35.2.2 Verbod bouwregels
  1. Ter plaatse van de gebiedsaanduiding 'Vrijwaringszone - molenbiotoop' is het, verboden binnen het gebied tussen de 100 meter en 400 meter van de molen bomen in te planten, die in volwassen toestand een grotere hoogte kunnen bereiken dan de maximale bouwhoogte voor bouwwerken binnen deze zone is bepaald in artikel 35.2.1 zonder of in afwijking van een omgevingsvergunning van het bevoegd gezag;
  2. de onder a vervatte verboden gelden niet voor het uitvoeren van werkzaamheden, welke uit een oogpunt van te beschermen belangen van ondergeschikte betekenis zijn;
  3. het planten van bomen als bedoeld onder a zijn slechts toelaatbaar, indien door de uit te voeren werkzaamheden geen onevenredige schade wordt of kan worden toegebracht aan de molenbiotoop (windvang);
  4. alvorens omtrent het verlenen van een omgevingsvergunning als bedoeld onder a te beslissen, wint het bevoegd gezag advies in bij Vereniging De Zeeuwse Molen.
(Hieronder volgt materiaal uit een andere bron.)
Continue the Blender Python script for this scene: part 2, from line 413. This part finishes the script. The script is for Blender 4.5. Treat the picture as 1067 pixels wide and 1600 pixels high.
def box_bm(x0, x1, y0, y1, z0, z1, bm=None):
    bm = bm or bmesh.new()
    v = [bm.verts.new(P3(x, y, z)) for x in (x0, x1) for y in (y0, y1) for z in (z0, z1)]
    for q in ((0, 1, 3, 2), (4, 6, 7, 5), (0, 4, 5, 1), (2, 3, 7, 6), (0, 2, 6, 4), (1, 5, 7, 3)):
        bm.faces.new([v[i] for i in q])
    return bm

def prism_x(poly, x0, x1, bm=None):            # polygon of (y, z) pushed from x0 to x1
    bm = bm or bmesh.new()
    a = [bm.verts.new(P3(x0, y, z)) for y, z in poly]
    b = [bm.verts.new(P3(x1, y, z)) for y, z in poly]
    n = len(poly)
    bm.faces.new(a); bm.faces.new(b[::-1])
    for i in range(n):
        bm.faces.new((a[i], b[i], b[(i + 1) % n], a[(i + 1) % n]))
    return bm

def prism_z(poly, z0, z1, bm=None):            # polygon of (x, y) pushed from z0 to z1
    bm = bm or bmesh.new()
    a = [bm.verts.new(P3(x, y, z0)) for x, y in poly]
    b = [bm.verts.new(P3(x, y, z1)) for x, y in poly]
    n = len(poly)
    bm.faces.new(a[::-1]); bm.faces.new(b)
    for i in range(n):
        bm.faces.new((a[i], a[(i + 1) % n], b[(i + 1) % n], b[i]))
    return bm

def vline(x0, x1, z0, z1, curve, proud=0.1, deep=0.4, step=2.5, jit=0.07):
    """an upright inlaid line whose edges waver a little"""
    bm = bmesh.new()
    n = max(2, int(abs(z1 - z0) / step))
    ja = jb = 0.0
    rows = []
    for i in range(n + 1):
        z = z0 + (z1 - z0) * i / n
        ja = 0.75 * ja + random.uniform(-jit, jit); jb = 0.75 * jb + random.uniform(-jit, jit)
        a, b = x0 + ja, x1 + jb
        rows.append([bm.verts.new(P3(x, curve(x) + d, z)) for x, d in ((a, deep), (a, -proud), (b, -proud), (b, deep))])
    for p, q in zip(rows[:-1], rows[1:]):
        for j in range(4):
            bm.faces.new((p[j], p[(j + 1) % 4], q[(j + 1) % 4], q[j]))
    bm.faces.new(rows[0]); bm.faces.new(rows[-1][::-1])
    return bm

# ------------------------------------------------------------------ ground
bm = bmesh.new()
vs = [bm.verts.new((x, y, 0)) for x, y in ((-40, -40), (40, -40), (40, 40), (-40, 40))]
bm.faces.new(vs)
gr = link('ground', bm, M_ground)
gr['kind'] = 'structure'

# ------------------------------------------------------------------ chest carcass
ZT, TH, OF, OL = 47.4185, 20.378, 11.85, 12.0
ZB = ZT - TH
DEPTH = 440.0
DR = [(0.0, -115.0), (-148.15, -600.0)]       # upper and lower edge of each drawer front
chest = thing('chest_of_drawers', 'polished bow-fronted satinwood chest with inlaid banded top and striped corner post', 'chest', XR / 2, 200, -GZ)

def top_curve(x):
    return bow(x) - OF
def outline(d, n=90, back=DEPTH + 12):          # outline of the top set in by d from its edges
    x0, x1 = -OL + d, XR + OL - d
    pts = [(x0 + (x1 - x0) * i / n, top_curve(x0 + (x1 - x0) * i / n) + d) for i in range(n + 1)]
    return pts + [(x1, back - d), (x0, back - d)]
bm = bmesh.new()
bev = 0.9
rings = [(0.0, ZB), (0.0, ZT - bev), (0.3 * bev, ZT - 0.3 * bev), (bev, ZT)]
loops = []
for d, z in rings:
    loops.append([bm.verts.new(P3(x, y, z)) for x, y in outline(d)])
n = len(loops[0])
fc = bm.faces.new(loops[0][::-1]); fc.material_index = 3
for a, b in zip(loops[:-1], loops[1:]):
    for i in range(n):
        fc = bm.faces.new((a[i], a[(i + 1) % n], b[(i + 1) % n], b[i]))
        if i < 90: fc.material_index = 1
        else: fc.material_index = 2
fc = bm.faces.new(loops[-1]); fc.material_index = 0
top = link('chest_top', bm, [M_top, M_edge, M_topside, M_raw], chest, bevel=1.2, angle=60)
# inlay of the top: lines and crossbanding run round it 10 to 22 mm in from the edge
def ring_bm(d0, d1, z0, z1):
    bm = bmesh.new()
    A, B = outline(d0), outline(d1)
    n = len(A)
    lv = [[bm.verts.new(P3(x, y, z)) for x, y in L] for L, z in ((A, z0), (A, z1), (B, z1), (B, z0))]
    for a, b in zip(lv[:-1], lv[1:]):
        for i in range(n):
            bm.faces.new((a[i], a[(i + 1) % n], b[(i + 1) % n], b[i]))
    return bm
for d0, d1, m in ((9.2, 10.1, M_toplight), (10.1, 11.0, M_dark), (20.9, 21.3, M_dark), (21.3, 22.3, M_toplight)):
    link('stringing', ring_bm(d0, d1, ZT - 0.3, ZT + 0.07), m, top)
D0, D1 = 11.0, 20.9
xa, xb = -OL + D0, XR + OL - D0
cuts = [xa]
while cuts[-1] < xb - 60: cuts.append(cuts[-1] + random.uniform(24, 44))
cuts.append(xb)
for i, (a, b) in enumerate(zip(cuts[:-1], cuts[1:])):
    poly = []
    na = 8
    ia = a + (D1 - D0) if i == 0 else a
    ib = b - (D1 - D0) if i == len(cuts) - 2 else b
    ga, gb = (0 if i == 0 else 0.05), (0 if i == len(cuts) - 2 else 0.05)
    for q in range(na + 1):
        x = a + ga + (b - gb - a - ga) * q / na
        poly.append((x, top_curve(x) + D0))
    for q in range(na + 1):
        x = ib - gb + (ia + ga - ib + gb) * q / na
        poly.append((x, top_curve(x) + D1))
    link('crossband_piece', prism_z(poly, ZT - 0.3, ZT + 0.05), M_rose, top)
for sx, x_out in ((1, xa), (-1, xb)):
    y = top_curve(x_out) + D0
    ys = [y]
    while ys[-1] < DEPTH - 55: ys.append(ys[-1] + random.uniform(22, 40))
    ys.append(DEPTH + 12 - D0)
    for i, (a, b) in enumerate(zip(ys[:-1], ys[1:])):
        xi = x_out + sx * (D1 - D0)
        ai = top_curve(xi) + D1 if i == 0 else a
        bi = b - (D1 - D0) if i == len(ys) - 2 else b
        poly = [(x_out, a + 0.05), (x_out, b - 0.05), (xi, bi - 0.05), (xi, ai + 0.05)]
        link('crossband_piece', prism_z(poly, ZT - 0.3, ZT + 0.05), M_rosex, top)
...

35.3 Vrijwaringszone - Straalpad 35.3.1 Bouwregels
Onverminderd het bepaalde in hoofdstuk 2 is ter plaatse van de aanduiding 'Vrijwaringszone - Straalpad' het oprichten van bouwwerken niet toegestaan.
35.3.2 Afwijken van de bouwregels
  1. Het bevoegd gezag kan bij een omgevingsvergunning afwijken van het bepaalde onder a voor het oprichten van bouwwerken met dien verstande dat daardoor geen verstoring optreedt van de veiligheid van het luchtvaartverkeer.
  2. alvorens te beslissen omtrent het afwijken als bedoeld onder b wint bevoegd gezag schriftelijk advies in bij de Luchtverkeersleiding Nederland.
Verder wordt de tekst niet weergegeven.